Given information =>
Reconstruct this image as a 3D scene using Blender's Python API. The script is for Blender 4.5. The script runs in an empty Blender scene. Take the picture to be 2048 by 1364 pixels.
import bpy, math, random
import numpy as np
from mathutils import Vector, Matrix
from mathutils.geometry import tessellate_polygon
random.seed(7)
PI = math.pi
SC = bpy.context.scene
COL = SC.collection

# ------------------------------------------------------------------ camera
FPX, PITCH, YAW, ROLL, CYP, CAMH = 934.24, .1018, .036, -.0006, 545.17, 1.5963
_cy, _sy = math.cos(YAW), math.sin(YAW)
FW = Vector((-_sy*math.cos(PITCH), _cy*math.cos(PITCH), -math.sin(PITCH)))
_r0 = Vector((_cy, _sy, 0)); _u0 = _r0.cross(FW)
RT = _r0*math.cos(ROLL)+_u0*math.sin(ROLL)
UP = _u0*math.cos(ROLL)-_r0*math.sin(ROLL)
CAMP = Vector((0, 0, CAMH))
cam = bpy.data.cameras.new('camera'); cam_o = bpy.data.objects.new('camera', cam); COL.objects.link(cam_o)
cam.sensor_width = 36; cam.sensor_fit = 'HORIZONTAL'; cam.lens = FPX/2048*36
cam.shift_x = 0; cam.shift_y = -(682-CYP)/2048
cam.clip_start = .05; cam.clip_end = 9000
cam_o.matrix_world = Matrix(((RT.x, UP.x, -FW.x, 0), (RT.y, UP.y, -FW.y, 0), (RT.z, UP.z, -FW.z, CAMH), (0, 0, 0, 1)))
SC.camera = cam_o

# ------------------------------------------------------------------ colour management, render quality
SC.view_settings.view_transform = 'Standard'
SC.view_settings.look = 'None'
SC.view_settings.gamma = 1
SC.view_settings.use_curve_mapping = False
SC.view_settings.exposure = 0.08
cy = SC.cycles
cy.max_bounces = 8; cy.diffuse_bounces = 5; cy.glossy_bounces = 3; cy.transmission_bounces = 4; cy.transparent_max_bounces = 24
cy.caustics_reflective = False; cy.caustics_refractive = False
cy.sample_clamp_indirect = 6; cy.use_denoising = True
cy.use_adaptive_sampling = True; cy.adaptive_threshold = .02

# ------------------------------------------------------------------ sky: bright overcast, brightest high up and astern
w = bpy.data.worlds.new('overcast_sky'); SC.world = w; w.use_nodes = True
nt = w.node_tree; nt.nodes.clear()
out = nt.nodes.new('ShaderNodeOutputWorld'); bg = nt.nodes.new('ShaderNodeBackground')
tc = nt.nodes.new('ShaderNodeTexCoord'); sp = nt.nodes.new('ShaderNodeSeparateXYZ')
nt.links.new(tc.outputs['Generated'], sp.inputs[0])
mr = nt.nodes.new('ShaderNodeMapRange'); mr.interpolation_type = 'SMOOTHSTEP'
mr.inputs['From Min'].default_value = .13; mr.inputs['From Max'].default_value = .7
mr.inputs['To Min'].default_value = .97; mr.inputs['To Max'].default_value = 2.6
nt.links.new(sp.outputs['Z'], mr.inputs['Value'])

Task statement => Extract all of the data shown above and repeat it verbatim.

Result =>
Reconstruct this image as a 3D scene using Blender's Python API. The script is for Blender 4.5. The script runs in an empty Blender scene. Take the picture to be 2048 by 1364 pixels.
import bpy, math, random
import numpy as np
from mathutils import Vector, Matrix
from mathutils.geometry import tessellate_polygon
random.seed(7)
PI = math.pi
SC = bpy.context.scene
COL = SC.collection

# ------------------------------------------------------------------ camera
FPX, PITCH, YAW, ROLL, CYP, CAMH = 934.24, .1018, .036, -.0006, 545.17, 1.5963
_cy, _sy = math.cos(YAW), math.sin(YAW)
FW = Vector((-_sy*math.cos(PITCH), _cy*math.cos(PITCH), -math.sin(PITCH)))
_r0 = Vector((_cy, _sy, 0)); _u0 = _r0.cross(FW)
RT = _r0*math.cos(ROLL)+_u0*math.sin(ROLL)
UP = _u0*math.cos(ROLL)-_r0*math.sin(ROLL)
CAMP = Vector((0, 0, CAMH))
cam = bpy.data.cameras.new('camera'); cam_o = bpy.data.objects.new('camera', cam); COL.objects.link(cam_o)
cam.sensor_width = 36; cam.sensor_fit = 'HORIZONTAL'; cam.lens = FPX/2048*36
cam.shift_x = 0; cam.shift_y = -(682-CYP)/2048
cam.clip_start = .05; cam.clip_end = 9000
cam_o.matrix_world = Matrix(((RT.x, UP.x, -FW.x, 0), (RT.y, UP.y, -FW.y, 0), (RT.z, UP.z, -FW.z, CAMH), (0, 0, 0, 1)))
SC.camera = cam_o

# ------------------------------------------------------------------ colour management, render quality
SC.view_settings.view_transform = 'Standard'
SC.view_settings.look = 'None'
SC.view_settings.gamma = 1
SC.view_settings.use_curve_mapping = False
SC.view_settings.exposure = 0.08
cy = SC.cycles
cy.max_bounces = 8; cy.diffuse_bounces = 5; cy.glossy_bounces = 3; cy.transmission_bounces = 4; cy.transparent_max_bounces = 24
cy.caustics_reflective = False; cy.caustics_refractive = False
cy.sample_clamp_indirect = 6; cy.use_denoising = True
cy.use_adaptive_sampling = True; cy.adaptive_threshold = .02

# ------------------------------------------------------------------ sky: bright overcast, brightest high up and astern
w = bpy.data.worlds.new('overcast_sky'); SC.world = w; w.use_nodes = True
nt = w.node_tree; nt.nodes.clear()
out = nt.nodes.new('ShaderNodeOutputWorld'); bg = nt.nodes.new('ShaderNodeBackground')
tc = nt.nodes.new('ShaderNodeTexCoord'); sp = nt.nodes.new('ShaderNodeSeparateXYZ')
nt.links.new(tc.outputs['Generated'], sp.inputs[0])
mr = nt.nodes.new('ShaderNodeMapRange'); mr.interpolation_type = 'SMOOTHSTEP'
mr.inputs['From Min'].default_value = .13; mr.inputs['From Max'].default_value = .7
mr.inputs['To Min'].default_value = .97; mr.inputs['To Max'].default_value = 2.6
nt.links.new(sp.outputs['Z'], mr.inputs['Value'])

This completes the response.